Neri ressalta que o MST tem feito um esforço em manter viva na memória nacional o episódio do Massacre e por isso realiza, desde 2006, o Acampamento Pedagógico da Juventude, que todo ano traz reflexões sobre o que significou essa violência contra as famílias Sem Terra e reafirma a importância luta pela terra na região e no país, para construir um modelo de sociedade, baseado no direito à terra, à vida e na produção de alimentos saudáveis.

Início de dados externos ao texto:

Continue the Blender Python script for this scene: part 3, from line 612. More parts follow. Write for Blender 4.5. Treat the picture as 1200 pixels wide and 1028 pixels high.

Sem Reforma Agrária não há democracia e, sem democracia é impossível construir uma sociedade que consiga dar conta das demandas históricas da classe trabalhadora. O mês de abril traz outra reflexão importante que é a necessidade urgente da retomada da luta em massa pela Reforma Agrária Popular, como condição de um projeto popular para o Brasil, em contraponto ao atual modelo econômico que tem excluído cada vez mais grande parte da população brasileira”, finaliza Neri.
Depoimento: “O MST dá vida às pessoas que não têm nada”
Após 28 anos, confira o depoimento completo da assentada, mulher, mãe solo e sobrevivente do Massacre de Eldorado do Carajás:
“O Massacre trouxe o seguinte: primeiramente tristeza e raiva, indignação por nós perder tantas pessoas.
Mas também conquistei a minha terra, minha casa, meu emprego, criei minha família. Só eu e Deus, mãe solo. Criei minha família. Hoje meus filhos, minhas filhas tem um estudo.
Para mim assim, que mora aqui no assentamento, que somos assentados, conquistamos nossas terras, nossa casa. Deu uma melhorada de vida pra gente.(…) Antes de eu conhecer o MST, eu não tinha um barraco para ir morar, para botar meus filhos de baixo, não tinha nada. Vivia empregada na casa de família, era cozinheira de restaurante.
Hoje não. Depois que eu conheci o MST, melhorou minha vida, conquistei minha terra, minha casa, meu emprego. Tenho minha família. Eu e os 690 moradores que moram aqui no assentamento 17 de Abril.Fui para o acampamento no dia 5 de novembro de 1995. Foi quando eu conheci o MST.
Continuo no MST, trabalhando, contribuindo. Sou coordenadora estadual, faço o que tiver ao meu alcance. Eu sou muito grata a Deus, primeiramente, segundo ao MST. O MST dá vida às pessoas que não têm nada. Não é fácil, mas é a luta. Uma luta que tem conquista.”